“Büyüklük hezeyanı ve büyüklük kuruntusudur.
Kişinin kendisine gerçekleuyuşmayan üstün nitelikler
yakıştırmasıdır.”
Tanıma ikisi de uyuyor.
Devamı da var:
“Megalomani, derin bir ruhsal sorunun belirtisidir.”
Onu da megalamonlar düşünsün!
Diyemeyiz.
Çünkü bu paralel megalomani ülkemizin sorunu olmaktan
çıkıyor...
Şam’da, Kudüs’te namaz hezeyanı ile başladı.

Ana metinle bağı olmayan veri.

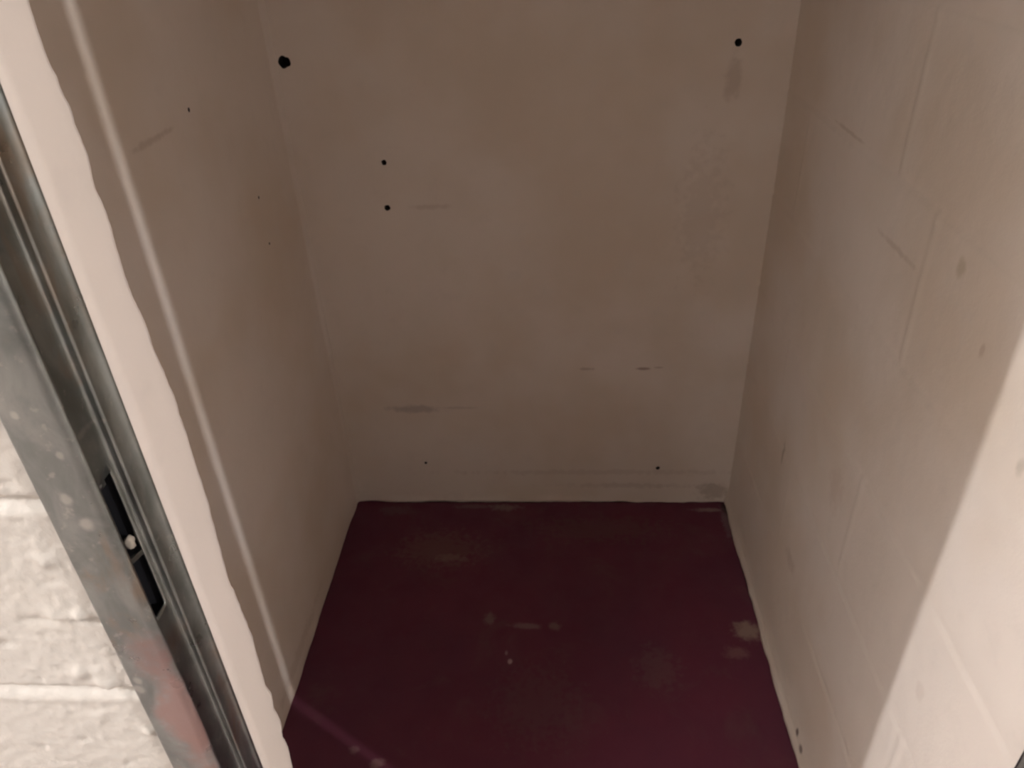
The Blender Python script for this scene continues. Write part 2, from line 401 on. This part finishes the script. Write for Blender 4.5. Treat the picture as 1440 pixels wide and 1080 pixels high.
# ---------------------------------------------------------------- floor, ceiling and the room in front of the alcove
def grid_floor():
    V = []; F = []
    xs = [-3.15] + spaced(-0.75, 0.65, 0.02, 0.65, 1) + [3.45]; ys = spaced(0.30, 1.70, 0.02, 1.70, 1)
    for y in ys:
        for x in xs: V.append((x, y, 0.0015 * fbm(x * 2.2, y * 2.2, 41, 2)))
    nx = len(xs)
    for j in range(len(ys) - 1):
        for i in range(nx - 1):
            a = j * nx + i; F.append((a, a + 1, a + 1 + nx, a + nx))
    v, f = box_data(-3.15, 3.45, 0.30, 1.70, -0.12, -0.01); k = len(V); V += v; F += [tuple(i + k for i in q) for q in f]
    return structure(link('floor', V, F, m_floor))
grid_floor()
structure(boxes('floor_room', [(-3.15, 3.45, -2.65, 0.30, -0.12, 0.0)], m_conc))
structure(boxes('ceiling', [(-3.15, 3.45, -2.65, 1.70, CEIL, CEIL + 0.1)], m_ceil))
structure(boxes('wall_room_left', [(-2.85, -2.75, -2.65, YF, 0, CEIL)], m_room))
structure(boxes('wall_room_right', [(3.05, 3.15, -2.65, YF, 0, CEIL)], m_room))
structure(boxes('wall_room_rear', [(-2.75, 3.05, -2.65, -2.55, 0, CEIL)], m_rear))

# ---------------------------------------------------------------- galvanised door frame
frame = bpy.data.objects.new('door_frame', None); C.objects.link(frame)
frame.location = (-0.29, 0.37, 0)
frame['label'] = 'galvanized steel door frame with latch cutout and red smears, on left edge of alcove'
frame['category'] = 'door frame'; frame['kind'] = 'thing'

# section of the left jamb (x, y), walked from the wall side round to the throat
FY = 0.345
SEC = [(-0.3270, 0.3575), (-0.3270, FY + 0.0020), (-0.3262, FY + 0.0006), (-0.3245, FY), (-0.2945, FY), (-0.2912, FY + 0.0007), (-0.2884, FY + 0.0026), (-0.2878, FY + 0.0048),
       (-0.2895, FY + 0.0072), (-0.2965, FY + 0.0090), (-0.2985, FY + 0.0110), (-0.2985, 0.3808), (-0.2980, 0.3826), (-0.2968, 0.3836),
       (-0.2942, 0.3840), (-0.2930, 0.3846), (-0.2925, 0.3860), (-0.2937, 0.3985), (-0.2915, 0.4012), (-0.2896, 0.4030), (-0.2906, 0.4042), (-0.2950, 0.4044)]
CUTS = 11   # segment 10 -> 11 is the rabbet that carries the latch cutout
def jamb(name, mirror=False, cut=None):
    V = []; F = []
    mx = (lambda x: x) if not mirror else (lambda x: 0.1130 - x)
    zs = [0.0, 0.3, 0.6] + spaced(0.72, 1.36, 0.01, 1.36, 1) + [1.6, 1.8, 2.02]
    sec = []
    ybr = []
    for i, p in enumerate(SEC):
        sec.append(p)
        if cut and i == 10:      # extra columns across the rabbet so the cutout can be opened there
            for t in (0.30, 0.55, 0.75, 0.88): sec.append((p[0], p[1] + (0.3808 - p[1]) * t))
    n = len(sec)
    if cut:
        zs = sorted(set(zs + [c for c in cut['zs']]))
        zs = [z for k, z in enumerate(zs) if k == 0 or z - zs[k - 1] > 1e-4]
    for z in zs:
        for i, (x, y) in enumerate(sec):
            V.append((mx(x), y + (0.0003 * noise.noise(Vector((i * 0.3, z * 4, 1)))), z))
    for j in range(len(zs) - 1):
        for i in range(n - 1):
            if cut and cut['test']((sec[i][1] + sec[i + 1][1]) / 2, (zs[j] + zs[j + 1]) / 2, i): continue
            a = j * n + i
            f = (a, a + 1, a + 1 + n, a + n); F.append(tuple(reversed(f)) if mirror else f)
    o = link(name, V, F, m_galv)
    sd = o.modifiers.new('sheet', 'SOLIDIFY'); sd.thickness = 0.0014; sd.offset = -1
    o.parent = frame; o.matrix_parent_inverse = frame.matrix_basis.inverted() if False else Matrix.Translation((0.29, -0.37, 0))
    return o
Z0, Z1 = 0.924, 1.051
def cut_test(y, z, i):
    if not (9 <= i <= 13): return False
    if not (Z0 < z < Z1): return False
    if y > 0.3800: return False
    if y > 0.3765 and (z > Z1 - 0.008 or z < Z0 + 0.004 or 0.992 < z < 1.010): return False
    if 0.366 < y < 0.372 and z > Z1 - 0.004: return False
    return True
lj = jamb('strike_jamb', False, dict(zs=[Z0, Z0 + 0.004, Z1 - 0.008, Z1 - 0.004, Z1, 0.992, 1.010], test=cut_test))
jamb('hinge_jamb', True)
# head member across the top
hv = []; hf = []
for x in (-0.327, 0.440):
    for (sx, sy) in SEC: hv.append((x, sy, 2.0 + (-0.2862 - sx) * 1.0 + 0.02))
n = len(SEC)
for i in range(n - 1): hf.append((i, i + n, i + n + 1, i + 1))
head = link('head_jamb', hv, hf, m_galv)
sd = head.modifiers.new('sheet', 'SOLIDIFY'); sd.thickness = 0.0014; sd.offset = -1
PI_ = Matrix.Translation((0.29, -0.37, 0))
head.parent = frame; head.matrix_parent_inverse = PI_

def part(o, parent):
    o.parent = parent; o.matrix_parent_inverse = PI_ if parent == frame else Matrix.Identity(4); return o

# dark box behind the latch cutout
bv = [(-0.3002, 0.3520, Z0 - 0.006), (-0.3002, 0.3815, Z0 - 0.006), (-0.3220, 0.3815, Z0 - 0.006), (-0.3220, 0.3520, Z0 - 0.006)]
bv += [(x, y, Z1 + 0.006) for x, y, z in bv]
bf = [(1, 2, 6, 5), (2, 3, 7, 6), (3, 0, 4, 7), (0, 3, 2, 1), (4, 5, 6, 7)]
sb = part(link('strike_box', bv, bf, m_void, smooth=False), lj); sb['label'] = 'dark cavity behind the latch cutout'
# slanting tab that crosses the cutout, and the pale lump on it
tv = []
for (y, z) in ((0.3555, 0.9865), (0.3810, 0.9790), (0.3810, 0.9745), (0.3555, 0.9820)):
    tv += [(-0.2990, y, z), (-0.3012, y, z)]
tf = [(0, 2, 4, 6), (1, 7, 5, 3), (0, 1, 3, 2), (2, 3, 5, 4), (4, 5, 7, 6), (6, 7, 1, 0)]
part(link('strike_tab', tv, tf, m_galv, smooth=False), lj)
lv = []; lf = []
nu_, nv_ = 14, 8
for j in range(nv_ + 1):
    th = math.pi * j / nv_
    for i in range(nu_):
        ph = 2 * math.pi * i / nu_; d = Vector((math.sin(th) * math.cos(ph), math.sin(th) * math.sin(ph), math.cos(th)))
        r = 1 + 0.30 * noise.noise(d * 1.6 + Vector((4, 1, 2)))
        lv.append((-0.3030 + d.x * 0.0035 * r, 0.3745 + d.y * 0.0042 * r, 0.9900 + d.z * 0.0060 * r))
for j in range(nv_):
    for i in range(nu_):
        lf.append((j * nu_ + i, j * nu_ + (i + 1) % nu_, (j + 1) * nu_ + (i + 1) % nu_, (j + 1) * nu_ + i))
ml = part(link('mortar_lump', lv, lf, m_blob), lj); ml['label'] = 'pale lump of mortar showing in the latch cutout'

# ---------------------------------------------------------------- the door, swung wide open into the room at the right
dang = -math.radians(39.0)
door = boxes('door_1', [(0.0, 0.70, -0.018, 0.018, 0.012, 2.00)], m_door, None, 0.002)
door.location = (0.3842, 0.3247, 0); door.rotation_euler = (0, 0, dang); structure(door)
for hz in (0.25, 1.82):
    V = []; F = []
    for k in range(2):
        for i in range(16):
            a = 2 * math.pi * i / 16; V.append((-0.004 + 0.0065 * math.cos(a), 0.022 + 0.0065 * math.sin(a), hz - 0.05 + 0.10 * k))
    F = [(i, (i + 1) % 16, 16 + (i + 1) % 16, 16 + i) for i in range(16)] + [tuple(reversed(range(16))), tuple(range(16, 32))]
    link('hinge', V, F, m_steel, door)
V = []; F = []
def tube(pts, r, n=12):
    k = len(V)
    for p, t in pts:
        p = Vector(p); t = Vector(t).normalized(); a = t.orthogonal().normalized(); b = t.cross(a)
        for i in range(n): V.append(p + r * (a * math.cos(2 * math.pi * i / n) + b * math.sin(2 * math.pi * i / n)))
    for s in range(len(pts) - 1):
        for i in range(n): F.append((k + s * n + i, k + s * n + (i + 1) % n, k + (s + 1) * n + (i + 1) % n, k + (s + 1) * n + i))
    F.append(tuple(k + i for i in reversed(range(n)))); F.append(tuple(k + (len(pts) - 1) * n + i for i in range(n)))
for s in (-1, 1):
    tube([((0.635, s * 0.017, 0.98), (0, s, 0)), ((0.635, s * 0.024, 0.98), (0, s, 0))], 0.026, 20)
    tube([((0.635, s * 0.020, 0.98), (0, s, 0)), ((0.635, s * 0.052, 0.98), (0, s, 0))], 0.009)
    tube([((0.645, s * 0.056, 0.98), (-1, 0, 0)), ((0.525, s * 0.056, 0.98), (-1, 0, 0))], 0.009)
link('door_handle', V, F, m_steel, door)

# ---------------------------------------------------------------- light: two bare ceiling bulbs of the room
def bulb(name, loc, watt, rad, col):
    l = bpy.data.lights.new(name, 'POINT'); l.energy = watt; l.shadow_soft_size = rad; l.color = col
    o = bpy.data.objects.new(name, l); o.location = loc; C.objects.link(o); return o
WARM = (1.0, 0.975, 0.985)
bulb('bulb_light', (-2.40, -0.539, 2.30), 208, 0.020, WARM)       # left of the doorway: lights the near strip of the right wall
bulb('bulb_light', (2.56, -0.992, 2.30), 208, 0.022, WARM)         # right, behind the open door: lights the reveal and slips past the hinges

a = bpy.data.lights.new('right_wall_fill_light', 'AREA'); a.shape = 'RECTANGLE'; a.size = 1.3; a.size_y = 0.7; a.energy = 60; a.color = (1.0, 0.95, 0.90)
ao = bpy.data.objects.new('right_wall_fill_light', a); ao.location = (-2.0, -1.95, 2.43); C.objects.link(ao)      # unseen fill lamp, left and behind, added to brighten the shaded right wall
w = bpy.data.worlds.new('world'); sc.world = w; w.use_nodes = True
w.node_tree.nodes['Background'].inputs[0].default_value = (0, 0, 0, 1)

# ---------------------------------------------------------------- camera
cam = bpy.data.cameras.new('camera'); cam.sensor_fit = 'HORIZONTAL'; cam.sensor_width = 36.0
cam.lens = 1062.17 / 1440 * 36.0; cam.clip_start = 0.02
co = bpy.data.objects.new('camera', cam); C.objects.link(co)
R = Matrix(((0.99802303, -0.00796714, -0.0623423), (0.04817803, -0.54000534, 0.84028157), (-0.04035982, -0.84162388, -0.53855392)))
M = Matrix((R.col[0], -R.col[1], -R.col[2])).transposed()
co.matrix_world = Matrix.Translation((0, 0, 1.36)) @ M.to_4x4()
sc.camera = co

sc.view_settings.view_transform = 'Standard'; sc.view_settings.look = 'None'
sc.view_settings.gamma = 1.0; sc.view_settings.use_curve_mapping = False
sc.view_settings.exposure = 0.0
sc.cycles.filter_width = 2.6
sc.cycles.max_bounces = 10; sc.cycles.diffuse_bounces = 8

Anadolu’ya yayıldı, Kızılay üzerinden Edirne’deki trafik ışıklarına
kadar dayandı.
2 milyonluk “el avuç açar gezgin bir
millet” yarattı.
***
Saraylı önce kendine “Dünya Lideri” sıfatı
yakıştırdı.
Çankaya Köşkü “şagili” de kendini Mustafa
Kemal gibi hissetti ki:
“Hattı diplomasi yok, sathı diplomasi vardır. O satıh da tüm
dünyadır!” diye ortaya çıktı.
Ata’nın o ünlü sözünü eğip büktü, altına kendi imzasını attı,
aylarca Dışışleri Bakanlığı’nın resmi internet sitesinde
yayımlattı!
İsmail Dümbüllü tarzı bu meddahlığa gülüp
geçmek mi gerekir belki.
Ama yapan kişi “Prof. Dr.” unvanını taşıyor.
Üstelik Başbakan da oldu!
Bu açık bir intihal, aleni bir fikir hırsızlığı idi.
Siyasette belli ki olağan. Ama bilim dünyasında mahkemelik bir
suç!
Bu köşede birkaç kez yazdık ama çıt yok.
Hırsızlığın ayakkabı kutularıyla icra edildiği bir
ülkede “fikir çalmanın” lafı bile olmazdı. Olmadı da!